Таков контекст, в котором существует наше современное искусство. И в обзорах арт–институций couleur local задают подобные проекты. Ничего удивительного в этом нет, поскольку contemporary art десантировался в наших широтах не так давно. До его появления все так и было — то коты, то занавес за краешек. Исчезнуть то, что складывалось десятилетиями, не могло. К тому же теперь считается, что все это как минимум не менее современно, чем этот самый contemporary art. Государственная культурная политика ориентирована на такую точку зрения.
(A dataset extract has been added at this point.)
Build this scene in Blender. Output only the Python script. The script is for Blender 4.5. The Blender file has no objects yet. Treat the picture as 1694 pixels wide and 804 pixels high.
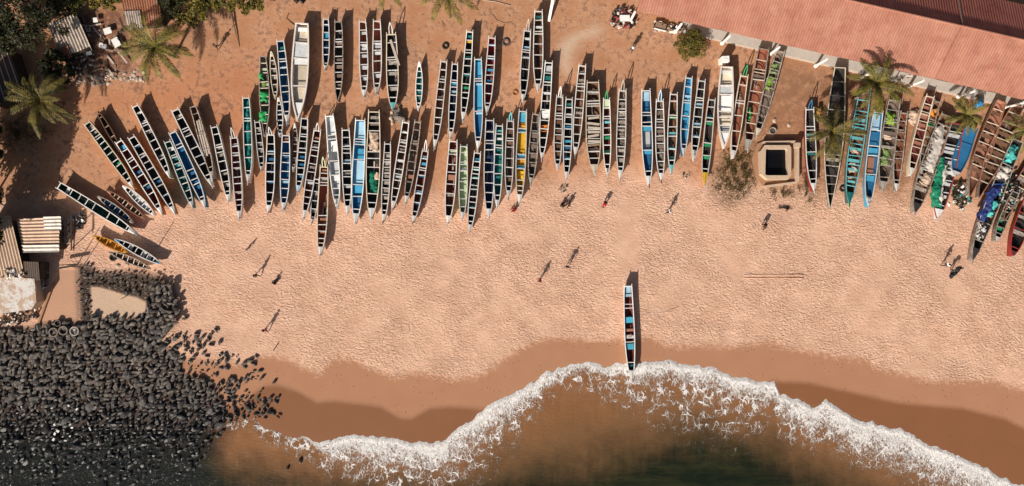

При всем при том 2010–е показали, что дело вовсе не в Академии художеств — гигантском концерне, регулярно выпускающем дипломированных живописцев, графиков и скульпторов, которых учат примерно тому же, от чего пытались отречься еще передвижники. Это прежде пеняли на Академию, но как раз в 2010–е в ней стали устраивать совсем не старомодные выставки. Была тут даже пару лет назад конференция про перформанс, организованная совместно с Сорбонной. Это, конечно, последствия назначения ректором Семена Михайловского, чьими усилиями наш Манеж неожиданным образом преобразился в Кунстхалле. Как раз за недавние годы Академия перестала быть оплотом консерватизма.
Преподавать в Академии contemporary art, правда, по–прежнему не собираются и пресекают любые попытки это сделать. Однако ясно, что нашу специфическую ситуацию, где выставки про мелодии красок растворены в постимпрессионистическом салоне без конца и без края, задает складывавшаяся десятилетиями традиционалистская художественная среда с ее бесчисленными арт–музами. На этом фоне «Эрарта», главным образом собирающая коллекцию петербургской живописи, но называющаяся музеем современного искусства, представляется радикальным проектом.
В общем, жили мы, жили. Тужить не тужили. Думали, что у нас тут прогрессивный contemporary art набирает обороты, — ан нет. Не успел этот арт как следует обжиться в наших краях, а его уже отодвигают на второй план. И теперь оказывается, что искусство наших дней многолико, многогранно и ни в какие рамки вписываться не желает.
К contemporary art у нас вдруг стали ближе всего кураторские проекты мирового уровня, прошедшие не так давно в больших музеях — Эрмитаже или Русском. Что ж, следующий ход — за художниками.